##### Recorded information #####
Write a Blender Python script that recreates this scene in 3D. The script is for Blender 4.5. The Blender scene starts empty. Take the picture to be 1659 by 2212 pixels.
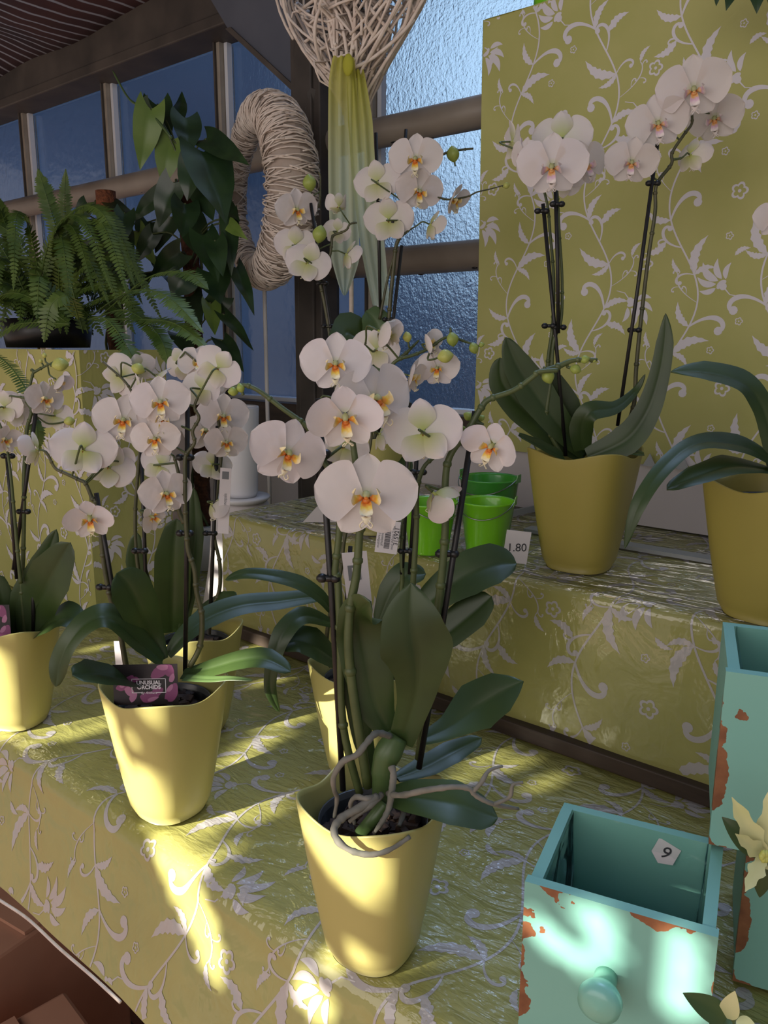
#####
##### Recorded information #####
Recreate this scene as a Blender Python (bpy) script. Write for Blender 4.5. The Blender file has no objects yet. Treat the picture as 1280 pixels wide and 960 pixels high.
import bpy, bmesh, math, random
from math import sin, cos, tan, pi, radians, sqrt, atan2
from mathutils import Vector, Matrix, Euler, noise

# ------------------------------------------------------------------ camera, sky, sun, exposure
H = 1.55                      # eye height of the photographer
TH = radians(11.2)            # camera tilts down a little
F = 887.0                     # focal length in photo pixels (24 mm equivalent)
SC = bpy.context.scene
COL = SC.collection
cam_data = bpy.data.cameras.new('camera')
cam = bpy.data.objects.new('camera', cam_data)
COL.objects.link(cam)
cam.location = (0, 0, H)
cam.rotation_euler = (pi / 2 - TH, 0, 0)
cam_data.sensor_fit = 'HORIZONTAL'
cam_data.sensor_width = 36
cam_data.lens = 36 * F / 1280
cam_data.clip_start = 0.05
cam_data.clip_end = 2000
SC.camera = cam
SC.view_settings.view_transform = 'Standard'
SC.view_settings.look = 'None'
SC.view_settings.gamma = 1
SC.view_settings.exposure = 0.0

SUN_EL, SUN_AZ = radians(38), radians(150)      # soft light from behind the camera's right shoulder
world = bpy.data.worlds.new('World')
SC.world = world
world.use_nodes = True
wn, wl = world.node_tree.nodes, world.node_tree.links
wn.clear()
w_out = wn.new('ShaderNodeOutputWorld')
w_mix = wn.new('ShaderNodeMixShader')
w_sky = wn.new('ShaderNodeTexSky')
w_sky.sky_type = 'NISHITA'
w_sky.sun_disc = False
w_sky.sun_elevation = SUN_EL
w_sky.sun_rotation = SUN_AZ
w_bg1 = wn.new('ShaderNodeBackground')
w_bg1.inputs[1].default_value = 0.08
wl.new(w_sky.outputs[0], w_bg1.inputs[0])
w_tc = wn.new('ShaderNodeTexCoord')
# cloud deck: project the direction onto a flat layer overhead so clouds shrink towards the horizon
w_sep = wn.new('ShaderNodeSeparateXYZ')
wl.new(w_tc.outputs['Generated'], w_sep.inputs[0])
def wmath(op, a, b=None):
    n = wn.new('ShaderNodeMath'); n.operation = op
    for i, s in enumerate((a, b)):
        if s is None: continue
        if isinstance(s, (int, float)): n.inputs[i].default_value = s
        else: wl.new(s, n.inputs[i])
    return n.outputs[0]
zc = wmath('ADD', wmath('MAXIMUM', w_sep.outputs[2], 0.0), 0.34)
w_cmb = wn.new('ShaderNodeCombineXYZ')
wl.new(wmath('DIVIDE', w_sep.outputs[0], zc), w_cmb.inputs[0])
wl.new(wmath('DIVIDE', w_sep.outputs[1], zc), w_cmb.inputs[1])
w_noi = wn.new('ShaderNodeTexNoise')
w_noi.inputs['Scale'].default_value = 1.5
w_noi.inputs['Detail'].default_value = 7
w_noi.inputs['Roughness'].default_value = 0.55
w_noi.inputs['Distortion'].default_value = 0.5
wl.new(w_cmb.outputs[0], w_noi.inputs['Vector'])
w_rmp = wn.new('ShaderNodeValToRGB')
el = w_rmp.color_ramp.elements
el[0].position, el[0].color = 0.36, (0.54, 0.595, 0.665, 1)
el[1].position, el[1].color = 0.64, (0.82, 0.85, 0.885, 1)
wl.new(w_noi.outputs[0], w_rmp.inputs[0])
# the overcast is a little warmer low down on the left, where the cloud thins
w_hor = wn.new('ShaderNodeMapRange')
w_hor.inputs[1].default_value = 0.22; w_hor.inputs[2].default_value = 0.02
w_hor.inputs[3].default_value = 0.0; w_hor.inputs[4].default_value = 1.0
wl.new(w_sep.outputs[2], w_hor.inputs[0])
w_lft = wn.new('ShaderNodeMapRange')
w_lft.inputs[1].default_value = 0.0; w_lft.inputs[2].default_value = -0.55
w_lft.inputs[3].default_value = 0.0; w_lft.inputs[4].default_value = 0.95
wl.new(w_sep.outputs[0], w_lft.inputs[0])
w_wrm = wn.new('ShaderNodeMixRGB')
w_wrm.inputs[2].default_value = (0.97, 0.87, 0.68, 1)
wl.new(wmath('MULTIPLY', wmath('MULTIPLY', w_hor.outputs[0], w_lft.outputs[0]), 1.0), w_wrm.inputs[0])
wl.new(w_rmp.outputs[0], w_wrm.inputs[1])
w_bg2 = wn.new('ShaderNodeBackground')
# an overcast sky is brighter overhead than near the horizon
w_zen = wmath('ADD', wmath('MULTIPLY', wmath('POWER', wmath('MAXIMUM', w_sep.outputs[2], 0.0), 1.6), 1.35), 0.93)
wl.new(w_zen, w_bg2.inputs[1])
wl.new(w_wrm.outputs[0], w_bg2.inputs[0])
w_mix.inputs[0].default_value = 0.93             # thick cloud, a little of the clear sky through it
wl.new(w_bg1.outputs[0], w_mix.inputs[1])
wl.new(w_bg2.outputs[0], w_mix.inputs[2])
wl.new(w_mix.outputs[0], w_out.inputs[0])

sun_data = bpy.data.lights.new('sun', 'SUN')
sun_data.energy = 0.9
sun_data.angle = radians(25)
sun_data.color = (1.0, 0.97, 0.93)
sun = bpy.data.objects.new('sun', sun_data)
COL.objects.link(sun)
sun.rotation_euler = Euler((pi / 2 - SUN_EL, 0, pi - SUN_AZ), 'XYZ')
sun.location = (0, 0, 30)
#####
- **Problem to solve**
Pick out all lines from the data above in which the word "objects" appears.

- **Correct answer**
Recreate this scene as a Blender Python (bpy) script. Write for Blender 4.5. The Blender file has no objects yet. Treat the picture as 1280 pixels wide and 960 pixels high.
cam = bpy.data.objects.new('camera', cam_data)
COL.objects.link(cam)
sun = bpy.data.objects.new('sun', sun_data)
COL.objects.link(sun)